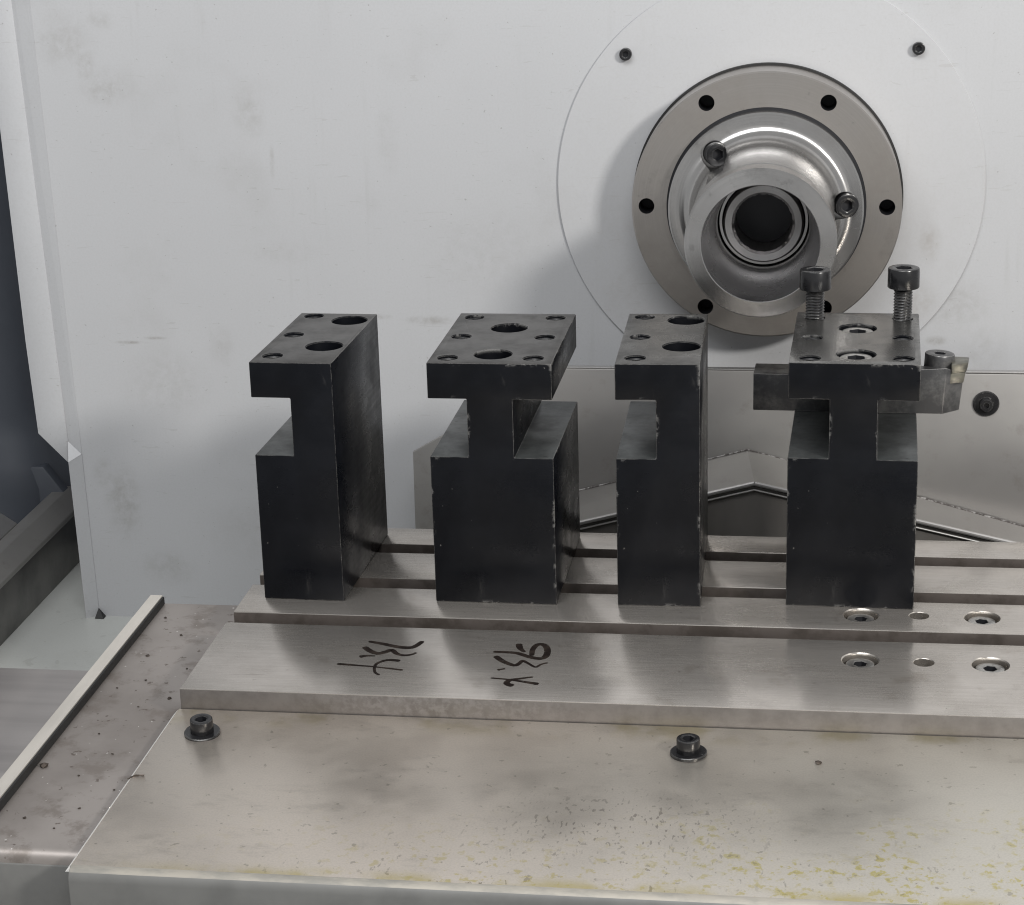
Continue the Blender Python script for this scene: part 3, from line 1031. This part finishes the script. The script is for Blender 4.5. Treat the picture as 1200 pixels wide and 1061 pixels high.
bm = bm_mesh([(79.4, 79.6, 98.2), (86.8, 82.4, 98.6), (88.0, 92.5, 98.4), (80.0, 95.0, 98.4),
              (79.2, 79.0, 103.2), (87.6, 81.6, 104.0), (88.6, 93.2, 103.6), (80.0, 95.6, 103.4)],
             [[3, 2, 1, 0], [4, 5, 6, 7], [0, 1, 5, 4], [1, 2, 6, 5], [2, 3, 7, 6], [3, 0, 4, 7]])
obj('insert', finish(bm, 'insert', 'insert', bevel=.4), tl, world=False)
bm = bm_mesh([(78.6, 80.2, 92.8), (85.6, 83.0, 92.8), (86.6, 93.0, 92.8), (79.2, 95.4, 92.8),
              (79.0, 80.0, 98.1), (86.4, 82.8, 98.4), (87.4, 92.8, 98.2), (79.8, 95.2, 98.2)],
             [[3, 2, 1, 0], [4, 5, 6, 7], [0, 1, 5, 4], [1, 2, 6, 5], [2, 3, 7, 6], [3, 0, 4, 7]])
obj('insert_seat', finish(bm, 'insert_seat', 'insert', bevel=.3), tl, world=False)
cl = cap_head(7.6, 9.0, 3.2, 3.6, 'shank')
at('insert_clamp', cl, tl, (73.0, 89.0, 97.8), (0.0, 0.07, .4), world=False)

# ------------------------------------------------------------------ loose chips
def chip_mesh(r):
    bm = bmesh.new()
    bmesh.ops.create_icosphere(bm, subdivisions=1, radius=r * S)
    for v_ in bm.verts:
        v_.co = Vector((v_.co.x * random.uniform(.6, 1.4), v_.co.y * random.uniform(.5, 1.3), v_.co.z * random.uniform(.35, .7)))
    return finish(bm, 'metal_chip', 'swarf', smooth=0)


chips = [(-38.3, 69.1, 1.1), (-12, 20.4, 1.2), (-37.7, -102.1, .9), (-17.3, -91.8, .7), (-30, 40, .7), (-24, 10, .6), (-41, 30, .6),
         (-20, -40, .7), (-33, -20, .6), (-14, 55, .7), (-29, 96, .9), (-44, 118, .9), (-28, -62, .6), (-22, -110, .6), (-8, -74, .6)]
cms = [chip_mesh(1.0) for _ in range(4)]
for i, (x, y, r) in enumerate(chips):
    o = at('metal_chip', cms[i % 4], None, (x, y, -14.7), (0, 0, i * 1.3))
    o.scale = (r, r, r)
    tag(o, 'tiny dark metal chip lying on the brown grey casting', 'metal chip', 'metal chips on the side casting')
o = at('metal_chip', chip_mesh(2.2), None, (-46.4, -54.7, -14.2), (0, 0, .5))
tag(o, 'largest metal chip, bright topped, beside the narrow bar at left', 'metal chip')
o = at('metal_chip', chip_mesh(1.5), None, (292.2, -32.3, -9.5))
tag(o, 'single dark chip on the beige guard sheet right of its second screw', 'metal chip')
st_ = rod((-2.4, -71.6, -10.6), (0.6, -69.6, -9.6), 0.38, 'swarf', 'swarf_strand', None, .3, 6, 5)
tag(st_, 'thin black swarf strand caught on the left edge of the guard sheet', 'swarf')
st2 = rod((0.6, -69.6, -9.6), (4.4, -69.2, -9.6), 0.34, 'swarf', 'tail', None, .3, 6, 5)
st2.parent = st_
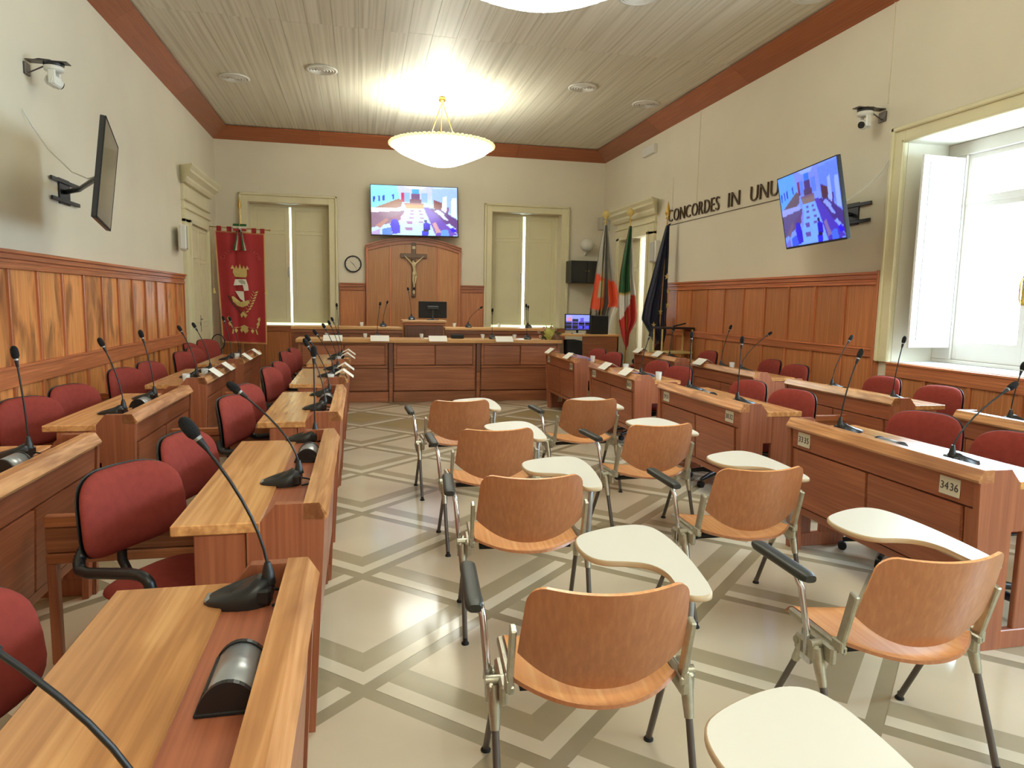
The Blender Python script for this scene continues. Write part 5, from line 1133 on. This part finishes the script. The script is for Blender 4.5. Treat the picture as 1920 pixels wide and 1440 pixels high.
crown.build('crown_embroidery', 'gold_thread', gf)
sh = G(); addp([(441, 520), (460, 519), (463, 530), (464, 540), (456, 541), (455, 530), (438, 532)], sh); addp([(440, 542), (455, 542), (456, 562), (448, 556)], sh); sh.build('shield_embroidery', 'paper', gf)
el = G(); addp([(447, 522), (452, 520), (458, 523), (459, 529), (455, 528), (449, 529)], el); el.build('elephant_embroidery', 'grey_plastic', gf)
sc = G(); addp([(434, 553), (437, 552), (440, 560), (448, 566), (457, 565), (463, 558), (465, 561), (461, 568), (452, 572), (443, 570), (436, 562)], sc); sc.build('scroll_embroidery', 'gold_thread', gf)
lv = One('laurel_leaf', 'gold_thread')
for k in range(8):
    t_ = k / 7; bx = lerp(457, 474, t_ ** 0.7); by = lerp(582, 545, t_)
    for s in (-1, 1): dx = 5 * s + 1; addp([(bx, by), (bx + dx * .4 - 0.6, by - 3), (bx + dx, by - 5), (bx + dx * .7 + 0.6, by - 1.5)], lv)
MT['dark_thread'] = plain('dark_thread', srgb(70, 52, 34), 0.7); ok = One('oak_leaf', 'dark_thread')
for k in range(7):
    t_ = k / 6; bx = lerp(449, 431, t_ ** 0.7); by = lerp(583, 555, t_)
    for s in (-1, 1): dx = -4 * s; addp([(bx, by), (bx + dx * .4 + 0.6, by - 3), (bx + dx, by - 5), (bx + dx * .7 - 0.6, by - 1.5)], ok)
lo = One('garland_motif', 'gold_thread')
for s in (-1, 1):
    X = lambda d: 453 + s * d
    for a_, b_ in (((X(27), 590), (X(25), 602)), ((X(25), 602), (X(22), 610)), ((X(22), 612), (X(12), 610)), ((X(12), 611), (X(3), 608)), ((X(20), 613), (X(22), 622))): addp([a_, (a_[0] + 2, a_[1]), (b_[0] + 2.5, b_[1] + 1), b_], lo)
    for c_ in ((X(27), 594), (X(25), 603), (X(15), 616), (X(5), 615)): addp([(c_[0] - 3, c_[1]), (c_[0], c_[1] - 4), (c_[0] + 3, c_[1]), (c_[0], c_[1] + 5)], lo)
addp([(446, 609), (453, 605), (461, 609), (455, 622)], lo); addp([(447, 586), (452, 580), (460, 586), (456, 592), (453, 585), (449, 592)], lo)
for k, ch in enumerate('Città di Paternò'):
    if ch == ' ': continue
    a_ = radians(lerp(157, 23, k / 15)); R_ = 0.33; cxu, cvz = 0.02, 2.15
    g = text_polys(ch, 0.115, 0.8, 0.003); w_ = max(v[0] for v in g.v)
    px_, pz_ = cxu + R_ * cos(a_) * 1.0, cvz + R_ * sin(a_) * 0.95; rot_ = a_ - pi / 2; u_ = (px_ / 0.45 + 1) / 2; yy = gb(u_, 0.8)[1] - 0.010
    g.xf(Matrix.Translation((px_, yy, pz_)) @ Matrix.Rotation(-rot_, 4, 'Y') @ Matrix(((1, 0, 0, -w_ / 2), (0, 0, -1, 0), (0, 1, 0, 0), (0, 0, 0, 1)))); g.build('letter', plain('thread_letter', srgb(188, 84, 74), 0.7) if k == 0 else bpy.data.materials['thread_letter'], gf)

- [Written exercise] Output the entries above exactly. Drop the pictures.

- [Answer to this problem]
Continue the Blender Python script for this scene: part 3, from line 1031. This part finishes the script. The script is for Blender 4.5. Treat the picture as 1200 pixels wide and 1061 pixels high.
bm = bm_mesh([(79.4, 79.6, 98.2), (86.8, 82.4, 98.6), (88.0, 92.5, 98.4), (80.0, 95.0, 98.4),
              (79.2, 79.0, 103.2), (87.6, 81.6, 104.0), (88.6, 93.2, 103.6), (80.0, 95.6, 103.4)],
             [[3, 2, 1, 0], [4, 5, 6, 7], [0, 1, 5, 4], [1, 2, 6, 5], [2, 3, 7, 6], [3, 0, 4, 7]])
obj('insert', finish(bm, 'insert', 'insert', bevel=.4), tl, world=False)
bm = bm_mesh([(78.6, 80.2, 92.8), (85.6, 83.0, 92.8), (86.6, 93.0, 92.8), (79.2, 95.4, 92.8),
              (79.0, 80.0, 98.1), (86.4, 82.8, 98.4), (87.4, 92.8, 98.2), (79.8, 95.2, 98.2)],
             [[3, 2, 1, 0], [4, 5, 6, 7], [0, 1, 5, 4], [1, 2, 6, 5], [2, 3, 7, 6], [3, 0, 4, 7]])
obj('insert_seat', finish(bm, 'insert_seat', 'insert', bevel=.3), tl, world=False)
cl = cap_head(7.6, 9.0, 3.2, 3.6, 'shank')
at('insert_clamp', cl, tl, (73.0, 89.0, 97.8), (0.0, 0.07, .4), world=False)

# ------------------------------------------------------------------ loose chips
def chip_mesh(r):
    bm = bmesh.new()
    bmesh.ops.create_icosphere(bm, subdivisions=1, radius=r * S)
    for v_ in bm.verts:
        v_.co = Vector((v_.co.x * random.uniform(.6, 1.4), v_.co.y * random.uniform(.5, 1.3), v_.co.z * random.uniform(.35, .7)))
    return finish(bm, 'metal_chip', 'swarf', smooth=0)


chips = [(-38.3, 69.1, 1.1), (-12, 20.4, 1.2), (-37.7, -102.1, .9), (-17.3, -91.8, .7), (-30, 40, .7), (-24, 10, .6), (-41, 30, .6),
         (-20, -40, .7), (-33, -20, .6), (-14, 55, .7), (-29, 96, .9), (-44, 118, .9), (-28, -62, .6), (-22, -110, .6), (-8, -74, .6)]
cms = [chip_mesh(1.0) for _ in range(4)]
for i, (x, y, r) in enumerate(chips):
    o = at('metal_chip', cms[i % 4], None, (x, y, -14.7), (0, 0, i * 1.3))
    o.scale = (r, r, r)
    tag(o, 'tiny dark metal chip lying on the brown grey casting', 'metal chip', 'metal chips on the side casting')
o = at('metal_chip', chip_mesh(2.2), None, (-46.4, -54.7, -14.2), (0, 0, .5))
tag(o, 'largest metal chip, bright topped, beside the narrow bar at left', 'metal chip')
o = at('metal_chip', chip_mesh(1.5), None, (292.2, -32.3, -9.5))
tag(o, 'single dark chip on the beige guard sheet right of its second screw', 'metal chip')
st_ = rod((-2.4, -71.6, -10.6), (0.6, -69.6, -9.6), 0.38, 'swarf', 'swarf_strand', None, .3, 6, 5)
tag(st_, 'thin black swarf strand caught on the left edge of the guard sheet', 'swarf')
st2 = rod((0.6, -69.6, -9.6), (4.4, -69.2, -9.6), 0.34, 'swarf', 'tail', None, .3, 6, 5)
st2.parent = st_
The Blender Python script for this scene continues. Write part 5, from line 1133 on. This part finishes the script. The script is for Blender 4.5. Treat the picture as 1920 pixels wide and 1440 pixels high.
crown.build('crown_embroidery', 'gold_thread', gf)
sh = G(); addp([(441, 520), (460, 519), (463, 530), (464, 540), (456, 541), (455, 530), (438, 532)], sh); addp([(440, 542), (455, 542), (456, 562), (448, 556)], sh); sh.build('shield_embroidery', 'paper', gf)
el = G(); addp([(447, 522), (452, 520), (458, 523), (459, 529), (455, 528), (449, 529)], el); el.build('elephant_embroidery', 'grey_plastic', gf)
sc = G(); addp([(434, 553), (437, 552), (440, 560), (448, 566), (457, 565), (463, 558), (465, 561), (461, 568), (452, 572), (443, 570), (436, 562)], sc); sc.build('scroll_embroidery', 'gold_thread', gf)
lv = One('laurel_leaf', 'gold_thread')
for k in range(8):
    t_ = k / 7; bx = lerp(457, 474, t_ ** 0.7); by = lerp(582, 545, t_)
    for s in (-1, 1): dx = 5 * s + 1; addp([(bx, by), (bx + dx * .4 - 0.6, by - 3), (bx + dx, by - 5), (bx + dx * .7 + 0.6, by - 1.5)], lv)
MT['dark_thread'] = plain('dark_thread', srgb(70, 52, 34), 0.7); ok = One('oak_leaf', 'dark_thread')
for k in range(7):
    t_ = k / 6; bx = lerp(449, 431, t_ ** 0.7); by = lerp(583, 555, t_)
    for s in (-1, 1): dx = -4 * s; addp([(bx, by), (bx + dx * .4 + 0.6, by - 3), (bx + dx, by - 5), (bx + dx * .7 - 0.6, by - 1.5)], ok)
lo = One('garland_motif', 'gold_thread')
for s in (-1, 1):
    X = lambda d: 453 + s * d
    for a_, b_ in (((X(27), 590), (X(25), 602)), ((X(25), 602), (X(22), 610)), ((X(22), 612), (X(12), 610)), ((X(12), 611), (X(3), 608)), ((X(20), 613), (X(22), 622))): addp([a_, (a_[0] + 2, a_[1]), (b_[0] + 2.5, b_[1] + 1), b_], lo)
    for c_ in ((X(27), 594), (X(25), 603), (X(15), 616), (X(5), 615)): addp([(c_[0] - 3, c_[1]), (c_[0], c_[1] - 4), (c_[0] + 3, c_[1]), (c_[0], c_[1] + 5)], lo)
addp([(446, 609), (453, 605), (461, 609), (455, 622)], lo); addp([(447, 586), (452, 580), (460, 586), (456, 592), (453, 585), (449, 592)], lo)
for k, ch in enumerate('Città di Paternò'):
    if ch == ' ': continue
    a_ = radians(lerp(157, 23, k / 15)); R_ = 0.33; cxu, cvz = 0.02, 2.15
    g = text_polys(ch, 0.115, 0.8, 0.003); w_ = max(v[0] for v in g.v)
    px_, pz_ = cxu + R_ * cos(a_) * 1.0, cvz + R_ * sin(a_) * 0.95; rot_ = a_ - pi / 2; u_ = (px_ / 0.45 + 1) / 2; yy = gb(u_, 0.8)[1] - 0.010
    g.xf(Matrix.Translation((px_, yy, pz_)) @ Matrix.Rotation(-rot_, 4, 'Y') @ Matrix(((1, 0, 0, -w_ / 2), (0, 0, -1, 0), (0, 1, 0, 0), (0, 0, 0, 1)))); g.build('letter', plain('thread_letter', srgb(188, 84, 74), 0.7) if k == 0 else bpy.data.materials['thread_letter'], gf)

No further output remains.